Samira neemt zelf het initiatief om contact op te nemen, maar wanneer het concreet wordt klapt ze dicht. Op psychologische problemen en hulpverlening plakt voor sommigen nog een zeer groot taboe. “Ik ben toch niet zo iemand die…,” zeggen en denken ze. “Iemand die zot is.” En blijven er dan zelf mee rondlopen. Anderen vallen terug op vrienden en familie, maar Samira is gescheiden, en beheerst de taal niet goed; letterlijk aan het einde van haar Latijn.
Gerda probeert haar gerust te stellen. “Bel me maar als je je bedenkt.” Ze vraagt aan Samira of ze haar huisarts mag inlichten. Op die manier kan ze in de toekomst ook daar terecht. Alles om de drempel tussen cliënt en hulp zo laag mogelijk te maken.
Samira kon via het OCMW al enige werkervaring opdoen, maar de combinatie van lockdown, werk en kinderen drijft haar langzaam maar zeker richting zenuwinzinking. Ze neemt opnieuw contact op met Gerda. Vanwege corona kan een face-to-face ontmoeting momenteel echter niet.
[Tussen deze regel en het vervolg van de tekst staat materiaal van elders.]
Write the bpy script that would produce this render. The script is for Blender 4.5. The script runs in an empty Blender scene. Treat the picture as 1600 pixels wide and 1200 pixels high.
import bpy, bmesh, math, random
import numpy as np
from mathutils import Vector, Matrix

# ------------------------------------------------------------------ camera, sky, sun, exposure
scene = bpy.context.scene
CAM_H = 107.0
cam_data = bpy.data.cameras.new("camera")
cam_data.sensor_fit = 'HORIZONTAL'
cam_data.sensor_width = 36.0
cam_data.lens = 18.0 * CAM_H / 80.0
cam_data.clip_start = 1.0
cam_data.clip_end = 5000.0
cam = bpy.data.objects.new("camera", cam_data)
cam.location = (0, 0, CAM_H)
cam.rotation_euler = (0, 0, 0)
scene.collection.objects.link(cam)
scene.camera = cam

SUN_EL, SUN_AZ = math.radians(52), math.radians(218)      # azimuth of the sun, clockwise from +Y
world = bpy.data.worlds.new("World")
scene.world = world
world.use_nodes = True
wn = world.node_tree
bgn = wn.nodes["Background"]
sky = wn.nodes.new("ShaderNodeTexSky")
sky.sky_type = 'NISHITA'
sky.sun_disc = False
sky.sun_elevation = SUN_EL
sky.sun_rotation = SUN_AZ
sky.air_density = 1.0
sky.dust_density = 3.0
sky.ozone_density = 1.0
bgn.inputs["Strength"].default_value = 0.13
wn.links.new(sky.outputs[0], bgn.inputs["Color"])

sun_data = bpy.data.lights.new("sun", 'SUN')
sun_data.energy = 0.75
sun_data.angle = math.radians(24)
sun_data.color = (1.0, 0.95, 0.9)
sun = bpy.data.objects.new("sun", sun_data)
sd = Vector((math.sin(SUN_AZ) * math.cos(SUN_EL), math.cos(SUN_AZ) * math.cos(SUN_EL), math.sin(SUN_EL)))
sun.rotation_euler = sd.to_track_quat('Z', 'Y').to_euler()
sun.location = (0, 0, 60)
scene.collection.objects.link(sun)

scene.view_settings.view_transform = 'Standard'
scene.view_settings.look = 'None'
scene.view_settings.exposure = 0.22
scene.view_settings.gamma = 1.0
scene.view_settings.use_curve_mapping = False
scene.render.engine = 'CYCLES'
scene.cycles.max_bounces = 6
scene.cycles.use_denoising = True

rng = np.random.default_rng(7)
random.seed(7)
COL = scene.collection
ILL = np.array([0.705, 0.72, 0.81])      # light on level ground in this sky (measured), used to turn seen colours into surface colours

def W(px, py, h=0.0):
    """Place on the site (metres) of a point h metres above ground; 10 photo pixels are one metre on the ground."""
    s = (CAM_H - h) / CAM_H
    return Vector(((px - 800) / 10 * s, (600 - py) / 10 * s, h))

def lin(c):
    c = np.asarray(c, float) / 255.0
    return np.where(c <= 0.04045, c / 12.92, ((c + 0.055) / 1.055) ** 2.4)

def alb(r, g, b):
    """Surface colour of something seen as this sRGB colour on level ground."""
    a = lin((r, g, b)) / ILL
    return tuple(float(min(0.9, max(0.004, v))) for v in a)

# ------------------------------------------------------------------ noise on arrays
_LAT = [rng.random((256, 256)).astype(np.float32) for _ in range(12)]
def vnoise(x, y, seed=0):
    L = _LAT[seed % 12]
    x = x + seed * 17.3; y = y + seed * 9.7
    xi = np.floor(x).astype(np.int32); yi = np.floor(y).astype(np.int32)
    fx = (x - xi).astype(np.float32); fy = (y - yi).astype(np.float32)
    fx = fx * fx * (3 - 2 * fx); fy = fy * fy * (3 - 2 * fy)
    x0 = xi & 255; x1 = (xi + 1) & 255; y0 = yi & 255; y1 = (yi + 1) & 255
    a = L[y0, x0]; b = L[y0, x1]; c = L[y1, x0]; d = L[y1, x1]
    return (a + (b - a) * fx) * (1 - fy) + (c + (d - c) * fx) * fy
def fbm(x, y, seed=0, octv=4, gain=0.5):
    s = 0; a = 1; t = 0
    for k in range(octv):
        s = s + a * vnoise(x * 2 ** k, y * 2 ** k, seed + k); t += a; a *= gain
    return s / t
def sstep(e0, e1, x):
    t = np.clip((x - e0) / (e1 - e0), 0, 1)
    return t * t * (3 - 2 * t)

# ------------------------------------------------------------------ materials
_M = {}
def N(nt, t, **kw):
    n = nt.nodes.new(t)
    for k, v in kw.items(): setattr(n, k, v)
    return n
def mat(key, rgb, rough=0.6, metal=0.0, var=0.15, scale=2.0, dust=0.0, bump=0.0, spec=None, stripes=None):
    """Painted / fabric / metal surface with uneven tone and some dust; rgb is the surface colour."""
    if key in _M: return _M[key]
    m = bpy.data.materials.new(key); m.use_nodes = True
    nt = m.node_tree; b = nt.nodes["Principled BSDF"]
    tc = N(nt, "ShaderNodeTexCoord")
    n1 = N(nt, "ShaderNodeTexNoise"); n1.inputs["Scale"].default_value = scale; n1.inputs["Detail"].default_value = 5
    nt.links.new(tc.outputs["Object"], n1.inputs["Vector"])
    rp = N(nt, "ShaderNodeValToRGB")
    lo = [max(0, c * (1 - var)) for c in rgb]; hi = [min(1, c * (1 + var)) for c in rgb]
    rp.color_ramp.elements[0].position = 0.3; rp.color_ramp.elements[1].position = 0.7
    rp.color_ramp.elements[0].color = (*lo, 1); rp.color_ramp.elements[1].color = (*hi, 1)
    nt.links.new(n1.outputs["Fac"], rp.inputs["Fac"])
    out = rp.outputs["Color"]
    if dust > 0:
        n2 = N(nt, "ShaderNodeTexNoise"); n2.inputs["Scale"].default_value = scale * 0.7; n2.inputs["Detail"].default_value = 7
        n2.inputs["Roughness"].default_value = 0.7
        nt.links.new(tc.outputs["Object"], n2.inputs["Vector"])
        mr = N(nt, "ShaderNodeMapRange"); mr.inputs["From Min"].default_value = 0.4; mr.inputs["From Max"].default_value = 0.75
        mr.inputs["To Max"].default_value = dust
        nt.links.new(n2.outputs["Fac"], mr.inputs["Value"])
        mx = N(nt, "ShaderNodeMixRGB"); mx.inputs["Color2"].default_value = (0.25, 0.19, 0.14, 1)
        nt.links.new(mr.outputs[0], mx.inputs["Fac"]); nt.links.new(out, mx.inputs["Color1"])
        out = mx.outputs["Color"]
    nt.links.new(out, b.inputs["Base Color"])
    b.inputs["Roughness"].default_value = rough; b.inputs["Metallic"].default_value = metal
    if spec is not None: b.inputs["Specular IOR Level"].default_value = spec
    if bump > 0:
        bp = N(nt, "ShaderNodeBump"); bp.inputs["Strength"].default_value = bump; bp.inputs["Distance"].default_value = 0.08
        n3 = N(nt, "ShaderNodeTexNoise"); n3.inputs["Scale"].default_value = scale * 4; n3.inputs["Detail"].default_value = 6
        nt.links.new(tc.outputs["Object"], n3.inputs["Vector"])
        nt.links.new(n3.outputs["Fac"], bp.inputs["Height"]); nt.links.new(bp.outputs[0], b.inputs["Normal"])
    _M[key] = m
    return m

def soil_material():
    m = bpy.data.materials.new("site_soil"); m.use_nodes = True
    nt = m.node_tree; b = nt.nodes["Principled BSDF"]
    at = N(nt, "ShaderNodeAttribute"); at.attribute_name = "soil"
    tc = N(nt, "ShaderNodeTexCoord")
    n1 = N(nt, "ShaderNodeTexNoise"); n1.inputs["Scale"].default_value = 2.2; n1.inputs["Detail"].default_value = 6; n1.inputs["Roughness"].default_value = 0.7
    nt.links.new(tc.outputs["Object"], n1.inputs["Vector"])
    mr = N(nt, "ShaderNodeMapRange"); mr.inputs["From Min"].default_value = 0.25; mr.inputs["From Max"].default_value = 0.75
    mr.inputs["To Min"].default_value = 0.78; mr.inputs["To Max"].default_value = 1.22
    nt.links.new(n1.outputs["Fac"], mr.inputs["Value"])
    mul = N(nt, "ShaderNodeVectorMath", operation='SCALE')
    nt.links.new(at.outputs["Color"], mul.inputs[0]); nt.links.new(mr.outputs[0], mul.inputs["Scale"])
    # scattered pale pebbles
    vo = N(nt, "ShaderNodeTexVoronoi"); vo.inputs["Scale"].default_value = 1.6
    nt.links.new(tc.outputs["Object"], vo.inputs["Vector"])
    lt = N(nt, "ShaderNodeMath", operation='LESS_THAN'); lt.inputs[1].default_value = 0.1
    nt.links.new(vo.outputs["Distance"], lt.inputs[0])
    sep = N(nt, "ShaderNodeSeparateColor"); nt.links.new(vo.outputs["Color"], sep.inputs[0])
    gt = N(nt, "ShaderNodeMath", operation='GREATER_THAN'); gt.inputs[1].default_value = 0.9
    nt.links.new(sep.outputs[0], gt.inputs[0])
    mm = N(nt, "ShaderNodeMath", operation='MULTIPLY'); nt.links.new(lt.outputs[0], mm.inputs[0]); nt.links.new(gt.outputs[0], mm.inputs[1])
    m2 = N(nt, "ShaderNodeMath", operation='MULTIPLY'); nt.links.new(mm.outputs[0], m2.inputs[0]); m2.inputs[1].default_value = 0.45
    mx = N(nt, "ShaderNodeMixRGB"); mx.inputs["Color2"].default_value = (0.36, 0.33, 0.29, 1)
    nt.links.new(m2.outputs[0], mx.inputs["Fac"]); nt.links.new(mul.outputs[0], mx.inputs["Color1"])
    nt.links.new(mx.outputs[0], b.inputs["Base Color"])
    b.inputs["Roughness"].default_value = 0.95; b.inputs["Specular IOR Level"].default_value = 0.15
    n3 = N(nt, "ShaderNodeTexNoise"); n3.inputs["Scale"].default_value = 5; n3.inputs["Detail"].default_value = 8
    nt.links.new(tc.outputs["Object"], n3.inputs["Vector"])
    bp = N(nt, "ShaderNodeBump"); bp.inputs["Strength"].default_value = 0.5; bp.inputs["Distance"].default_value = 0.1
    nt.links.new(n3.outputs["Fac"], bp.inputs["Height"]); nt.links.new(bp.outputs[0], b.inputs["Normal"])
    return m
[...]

Technologie brengt redding. De tolkendienst van de stad stelt een aangepaste dienst voor: een videochat met drie personen. De tolk belt de cliënt al even op voorhand om alles uit te leggen en te testen. Dan kan het echte werk beginnen. Gedurende twee sessies van een uur slaagt Gerda erin het taboe van de psychologische hulp te doorbreken. Samira is gerustgesteld. Een eventuele doorverwijzing naar een centrum voor geestelijke gezondheidszorg valt onder het beroepsgeheim. Alles vindt plaats in vertrouwen.
Gerda legt –online– uit hoe een en ander verder gaat na de corona: hoe het intakegesprek bij de psycholoog zal verlopen. Ze brengen de administratieve demarche in orde zodat halverwege mei, wanneer de centra terug openen, Samira al op de lijst staat, klaar en bereid om geholpen te worden.